Cindy Vasquez, Fort Worth media coordinator, said there are 198 city employees earning between $7.25 and $10 an hour.

All 198 of them are part-time, she added.

The monthly take-home pay for a full-time worker earning the minimum wage of $7.25 an hour is $1,160. Smith said those numbers are unacceptable.

“We believe that if you work hard, you should get a fair day’s pay,” Smith said. “Wages in Fort Worth, like the rest of the nation, have been stagnant. We’ve held meetings with the city manager [about wage increases] that I believe were constructive.”

Fair Wage Fort Worth formed early last year in response to salary raises for city councilmembers (up to $45,000 from $24,000) and the mayor ($60,000 from $29,000). Smith used the pay hikes as an opportunity to ask city officials why they don’t also help city workers earning the minimum wage by speaking at city council meetings and spreading his message via social media. As an employment lawyer, Smith sees the societal problems that arise when workers aren’t paid fairly. Likeminded groups like the Cesar Chavez Committee and North Texas Jobs with Justice, a nonprofit focused on workers’ rights, saw Smith’s efforts as opportunity to collaborate.

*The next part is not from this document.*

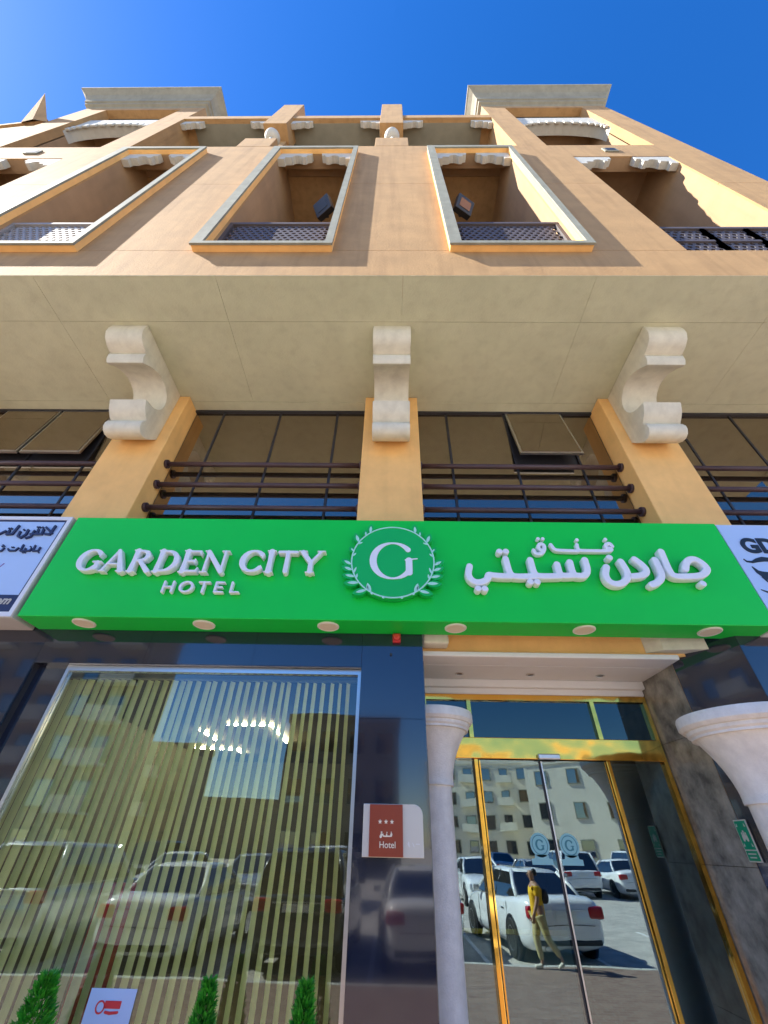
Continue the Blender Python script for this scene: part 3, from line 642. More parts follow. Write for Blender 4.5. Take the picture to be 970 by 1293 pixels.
L2 = [[(-3.749, 3.999), (-3.75, 3.957), (-3.792, 3.957)], [(-3.816, 4.024), (-3.806, 3.956)], [(-3.837, 3.986), (-3.84, 3.959), (-3.94, 3.955)], [(-3.901, 3.985), (-3.899, 3.958)], [(-3.948, 4.03), (-3.942, 3.958)], [(-3.982, 3.991), (-3.998, 3.957), (-4.061, 3.956), (-4.084, 3.978)], [(-4.135, 3.986), (-4.143, 3.952), (-4.2, 3.952)]]
L2D = [(-3.732, 3.937), (-3.858, 4.009), (-3.879, 3.935), (-3.903, 3.935), (-4.038, 4.0), (-4.056, 4.0), (-4.168, 4.027), (-4.169, 4.01), (-4.147, 4.011)]
shape3d('lettering', sdf_loops(wd(L1, .011) + [[(x, z, .010)] for x, z in L1D], 240), 3.602, .021, navy, LS); shape3d('lettering', sdf_loops(wd(L2, .0085) + [[(x, z, .007)] for x, z in L2D], 240), 3.606, .017, navy, LS)
text3d('lettering', '.com', -3.705, 3.345, .12, 3.618, .003, white, LS, .003, .25, 'RIGHT')
shape3d('print', sdf_loops([[(-4.03, 3.80, .006), (-4.05, 3.76, .006), (-4.10, 3.74, .006)]], 30), 3.621, .0025, mat('purple print', (.25, .12, .35), .5), LS)

RS = thing('shop_sign', 'pale blue sign board with dark letters and moustache right of the green sign', 'sign', (5.3, 3.8, 3.22))
box('sign_frame', 3.604, 7.1, 3.63, 3.936, 3.215, 4.415, mat('white sign box', (.70, .72, .74), .5), RS, .006)
box('sign_face', 3.606, 7.08, 3.618, 3.6295, 3.24, 4.395, skyblue, RS)
text3d('lettering', 'GD', 3.735, 4.04, .25, 3.610, .007, black, RS, .010)
mo = [[(3.673, 3.952, .006), (3.69, 3.925, .008), (3.744, 3.919, .013), (3.80, 3.94, .022), (3.869, 3.955, .028), (3.95, 3.95, .022), (4.05, 3.92, .01), (4.09, 3.94, .006)]]
shape3d('moustache', sdf_loops(mo, 110), 3.612, .005, black, RS)
be = [[(3.71, 3.862, .004), (3.735, 3.80, .020), (3.79, 3.76, .045), (3.87, 3.74, .055), (3.96, 3.76, .045), (4.02, 3.80, .02), (4.05, 3.862, .004)], [(3.76, 3.74, .02), (3.77, 3.685, .003)], [(3.83, 3.70, .03), (3.85, 3.63, .004)], [(3.92, 3.70, .03), (3.93, 3.64, .004)]]
shape3d('beard', sdf_loops(be, 110), 3.612, .005, black, RS)
shape3d('swash', sdf_loops([[(3.655, 3.60, .004), (3.70, 3.575, .009), (3.80, 3.57, .01), (4.0, 3.60, .008)]], 90), 3.613, .004, black, RS)

AL = thing('fire_alarm', 'small red fire alarm sounder under the green sign', 'alarm', (.075, 3.93, 3.16))
box('alarm_base', .035, .115, 3.895, 3.938, 3.13, 3.222, red, AL, .012); tube('alarm_dome', [(.075, 3.894, 3.176), (.075, 3.868, 3.176), (.075, 3.858, 3.176)], [.034, .032, .022], mat('red lens', (.7, .05, .04), .15, coat=.6), AL, 20)
tube('cable', [(.02, 3.925, 3.02), (.02, 3.938, 3.02)], .012, darkmetal, AL, 12)

PQ = thing('star_rating_plaque', 'rust red and steel three star hotel plaque on dark granite pier', 'plaque', (.04, 3.9, 1.52))
pl = [(-.185, 1.52), (.272, 1.52), (.272, 1.77)] + [(.207 + .065 * math.cos(t), 1.775 + .065 * math.sin(t)) for t in [PI / 2 * k / 8 for k in range(1, 9)]] + [(-.185, 1.84)]
prism('plate', pl, 'y', 3.90, 3.938, steel_p, PQ, bev=.004); box('red_panel', -.135, .118, 3.885, 3.8995, 1.524, 1.836, plaque_red, PQ, .002)
wp = mat('plaque lettering', (.85, .74, .55), .4)
for x in (-.055, -.01, .035):
    shape3d('star', [[(x + (.017 if k % 2 == 0 else .007) * math.sin(PI * k / 5), 1.728 + (.017 if k % 2 == 0 else .007) * math.cos(PI * k / 5)) for k in range(10)]], 3.881, .004, wp, PQ)
text3d('lettering', 'Hotel', -.06, 1.575, .054, 3.881, .004, wp, PQ, .0004)
fx = lambda p: ((p[0] - 1.93) * .105 - .008, (p[1] - 4.0) * .16 + 1.642)
shape3d('lettering', sdf_loops([[(*fx(p), .0042) for p in s] for s in FN + FN2] + [[(*fx(p), .004)] for p in FND], 150), 3.881, .004, wp, PQ)
shape3d('engraving', sdf_loops([[(.155, 1.60, .004), (.165, 1.585, .004), (.16, 1.61, .004)], [(.19, 1.605, .003), (.20, 1.585, .003)], [(.215, 1.60, .003), (.24, 1.60, .003)]], 60), 3.8985, .002, mat('engraved grey', (.75, .73, .68), .5), PQ)

# green assembly point sign on the marble reveal (built facing -Y, then turned onto the marble)
GS = thing('safety_sign', 'small green safety sign on the marble wall beside entrance', 'sign', (2.88, 4.45, 1.54))
def on_marble(o):
    # local plane (u along x, v up) -> marble face
    for v in o.data.vertices:
        u, d, w = v.co.x, v.co.y, v.co.z
        v.co = Vector((2.8905 + u * -.0376 + d, 4.42 - u, w))
    o.data.update(); return o
for nm, x0, x1, z0_, z1_, d0, d1, m in (('plate', 0, .15, 1.535, 1.80, -.012, -.004, white), ('green_field', .008, .142, 1.612, 1.792, -.0145, -.0122, safegreen), ('green_field', .008, .142, 1.543, 1.604, -.0145, -.0122, safegreen)):
    on_marble(box(nm, -x1 + .30, -x0 + .30, d0, d1, z0_, z1_, m, GS))
def sy(loops, nm): return on_marble(shape3d(nm, [[(.30 - .075 + p[0], p[1]) for p in l] for l in loops], -.0165, .0018, white, GS))
for dx, dz in ((-.05, .155), (.05, .155), (-.05, .03), (.05, .03)): sy([[(dx - .009, 1.612 + dz - .012), (dx + .009, 1.612 + dz - .012), (dx + .006 * (1 if dx < 0 else -1), 1.612 + dz + .010)]], 'arrow')
for dx, dz in ((-.022, 0), (0, .012), (.022, 0)):
    sy(sdf_loops([[(dx, 1.712 + dz, .008)]], 16), 'pictogram'); sy(sdf_loops([[(dx, 1.694 + dz, .010), (dx, 1.672 + dz, .011)]], 24), 'pictogram')
sy(sdf_loops([[(-.045, 1.585, .004), (.045, 1.585, .004)]], 40), 'text_line'); sy(sdf_loops([[(-.035, 1.563, .004), (.035, 1.563, .004)]], 40), 'text_line')

# stickers on the sliding leaves
mint = mat('frosted mint film', (.30, .62, .62), .5); mint2 = mat('teal print', (.05, .25, .28), .5)
for x, side in ((1.405, 'left'), (1.675, 'right')):
    t = thing('door_sticker', 'round mint green monogram sticker on the %s sliding glass leaf' % side, 'sticker', (x, DY - .05, 1.47), 'monogram stickers on the glass doors')
    y = DY - .0482
    shape3d('film', [[(x + .088 * math.cos(2 * PI * k / 48), 1.615 + .088 * math.sin(2 * PI * k / 48)) for k in range(48)]], y, .0015, mint, t)
    shape3d('ring', [[(x + r * math.cos(2 * PI * k / 48), 1.615 + r * math.sin(2 * PI * k / 48)) for k in range(48)] for r in (.072, .066)], y - .0012, .001, mint2, t)
    word('G', x - .04, x + .04, 1.575, .08, y - .0014, .0012, mint2, t, 0)
    shape3d('film', [[(x - .095, 1.475), (x + .095, 1.475), (x + .095, 1.515), (x + .065, 1.52), (x + .06, 1.545), (x - .06, 1.545), (x - .065, 1.52), (x - .095, 1.515)]], y, .0015, mint, t)

WS = thing('window_sticker', 'pale blue notice with red logo prints stuck on the shop window', 'notice', (-1.75, 4.02, .3))
box('sheet', -1.92, -1.62, 4.021, 4.024, .40, .835, skyblue, WS)
rp = mat('red print', (.65, .03, .04), .5)
for zz, xx in ((.755, -1.76), (.64, -1.78)):
    shape3d('print', [[(xx - .045, zz - .005), (xx + .06, zz - .005), (xx + .06, zz + .028), (xx - .045, zz + .028)]], 4.0185, .0015, rp, WS)
    shape3d('print', [[(xx - .07 + r * math.cos(2 * PI * k / 24), zz + r * math.sin(2 * PI * k / 24)) for k in range(24)] for r in (.03, .022)], 4.0185, .0015, rp, WS)
    shape3d('print', sdf_loops([[(xx - .03, zz - .02, .006), (xx - .0, zz - .024, .007), (xx + .05, zz - .02, .006)]], 40), 4.0185, .0015, rp, WS)

# ================================================================== INTERIOR THINGS
VB = thing('vertical_blind', 'yellow green vertical slat blind behind the shop window', 'blind', (-1.7, 4.3, .3))
box('head_rail', -3.40, -.28, 4.27, 4.32, 2.86, 2.90, silver, VB)
sm = None; k = 0; x = -3.36
while x < -.32:
    if sm is None:
        bm = bmesh.new(); w = .061; n = 6; zt = 2.852; zb = .12
        f_, b_ = [], []
        for z in (zb, zt):
            row = [bm.verts.new((w * (i / n - .5), .006 * math.cos(PI * (i / n - .5)), z)) for i in range(n + 1)]; f_.append(row)
        for i in range(n): bm.faces.new((f_[0][i], f_[0][i + 1], f_[1][i + 1], f_[1][i]))
        o = frombm('slat', bm, blind_m, VB, True); sm = o.data
    else: o = link(bpy.data.objects.new('slat', sm), VB)
    o.location = (x, 4.295 + random.uniform(-.004, .004), 0)
    a = 62 + 3 * math.sin(k * 1.7) + random.uniform(-3.5, 3.5)
    if k in (4, 14): a = 30
    o.rotation_euler = (random.uniform(-.003, .003), random.uniform(-.003, .003), math.radians(a))
    k += 1; x += .0845
def topiary(x, z1, w, label):
    Yp = 3.70; b = GZ
    t = thing('topiary_plant', label, 'plant', (x, Yp, b), 'small topiary plants in front of the shop window')
    lathe('pot', [(.10, b), (.115, b + .01), (.15, b + .32), (.16, b + .33), (.16, b + .36), (.14, b + .36), (.135, b + .33)], x, Yp, pot_m, t, 28)
    tube('stem', [(x, Yp, b + .32), (x, Yp, b + .55)], .015, bark, t, 8)
    bm = bmesh.new(); z0 = b + .42
    for i in range(2600):
        u = random.random(); z = z0 + (z1 - z0) * u; R = w * (1 - .80 * u ** 1.8) * (.55 + .5 * random.random() ** .5) * (.7 + .3 * min(1, u / .1))
        an = random.uniform(0, 2 * PI); c = Vector((x + R * math.cos(an), Yp + R * math.sin(an), z)); d = Vector((math.cos(an) * .7, math.sin(an) * .7, random.uniform(.1, 1.3))).normalized()
        sdv = d.cross(Vector((random.uniform(-1, 1), random.uniform(-1, 1), random.uniform(-1, 1)))).normalized() * random.uniform(.006, .011); L = random.uniform(.022, .04)
        v = [bm.verts.new(c - d * L * .4), bm.verts.new(c + sdv), bm.verts.new(c + d * L), bm.verts.new(c - sdv)]; bm.faces.new(v)
    fo = frombm('foliage', bm, leaf_m, t); fo['kind'] = 'stuff'; return t
topiary(-2.05, .95, .17, 'leftmost and widest green topiary plant, left of the blue window notice')
topiary(-1.065, .94, .12, 'green topiary plant just right of the blue window notice')
topiary(-.48, .945, .12, 'green topiary plant nearest the granite pier')
bn = thing('roll_up_banner', 'dark red standing banner behind the blind slats', 'banner', (-2.28, 4.75, GZ))
box('cloth', -2.45, -2.10, 4.745, 4.75, .0, 1.3, mat('dark red banner', (.35, .02, .02), .6), bn); box('foot', -2.47, -2.08, 4.68, 4.80, GZ + .008, -.005, darkmetal, bn, .01)
for pts, lab in (([(-2.38, 6.67), (-1.73, 6.67), (-1.76, 8.0)], 'L shaped warm ceiling light strip nearest the granite pier'), ([(-2.95, 7.09), (-2.95, 7.97)], 'short straight warm ceiling light strip'), ([(-3.6, 8.67), (-2.85, 8.8), (-2.87, 9.33)], 'L shaped warm ceiling light strip deepest in the shop')):
    tag(tube('ceiling_light_strip', [(p[0], p[1], 2.93) for p in pts], .012, led, None, 8), lab, 'light', 'warm light strips on the shop ceiling')
DS = thing('reception_desk', 'cream and gold reception desk inside the glass doors', 'desk', (1.2, 6.6, GZ))
box('front', .2, 2.0, 6.4, 6.5, GZ + .01, .85, cream, DS, .01); box('counter', .15, 2.05, 6.35, 7.0, .852, .90, gold, DS, .005)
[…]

Similar grassroots movements have spread across the United States in recent years. In 2015, Dallas City Council approved a $10.62 minimum wage for its employees and city contractors, up from $7.25. More recently, presidential candidate and Vermont Senator Bernie Sanders made “starvation wages” a central theme of his campaign.

City Manager David Cooke said in an email that there no full-time city employees earning less than $11 an hour. Effective October 1 of this year, the city’s pay schedule will be adjusted higher (up 2 percent for general government workers and up 5.9 percent for technology-related positions). The adjustment will result in pay increases for “more than 206 of the city’s lowest-paid employees.”

Robert Sturns, economic director for the city, said his department amended the city’s tax abatement policy last summer to incentivise contractors working with the city to offer their workers wages ranging from $13 to $20 an hour.

“The percentage of [lowered property tax] can rise based on the hourly wages being paid,” he said. “Any company would still have to meet several minimum thresholds to be eligible for incentives, including investment and job creation. However, city council is under no obligation to offer any incentives just because a firm may qualify for one under the policy. Each project is considered on its own merits.”

Among other places, Smith has spoken in front of Fort Worth school district trustees. Trustee Ashley Paz said the school district’s focus on teachers’ salaries has meant less time discussing employees at the bottom of the pay scale. According to school district records, 319 workers earn between $7.25 and $10 an hour.

“When we talk about setting academic goals, we can’t have that conversation without looking at our support staff and recognizing the role they play in student achievement,” she said. “We have to make sure they are earning a living wage. We are here to educate kids first and foremost. We also have to recognize the role [the support staff has] on the students’ lives every day. Making sure they are earning a living wage is a way to make sure they are invested in their jobs.”

Finding that money may not be easy. Late last year, Gov. Greg Abbott, Lt. Governor Dan Patrick, and House Speaker Joe Straus said state agencies should expect significant budget cuts.

Elsie Schiro, chief financial officer for the Fort Worth school district, said in an email that her department is bracing for significant budget cuts slated to go into effect next year.

“Cuts in state aid for public education would have a dramatic effect on the district’s budget, programs, and ability to provide cost of living increases to employees,” she said.

School district staffers, she added, are actively involved in supporting legislation that would increase, not cut, funding for schools.

“Funding is going to be an issue,” Paz said. “It’s not just an issue for fair wages. It’s an issue for anything we’re looking at.”

Alejandro Hukill, president of the Cesar Chavez Committee of Tarrant County, understands the financial constraints faced by the school district, but he said there’s never going to be an easy time to address this issue.

“One of the things we heard from our community is that we need to be active in the labor movement,” Hukill said. “The minimum wage issue was right there in front of our faces. We like to say we’re a city, but at the end of the day, we have these old, small-town traditions and policies that keep us from moving forward. Cities all across the nation are starting to raise the minimum wage, and we need to follow suit.”

Fair Wage Fort Worth and Caesar Chavez Committee volunteers plan to take a more active role in advocating for city and school board officials who support raising the minimum wage in Fort Worth.

Public officials, Hukill said, “need to understand that when they draft budgets, they need to address people making the minimum wage. We know there will be pushback, but we’re not going anywhere.”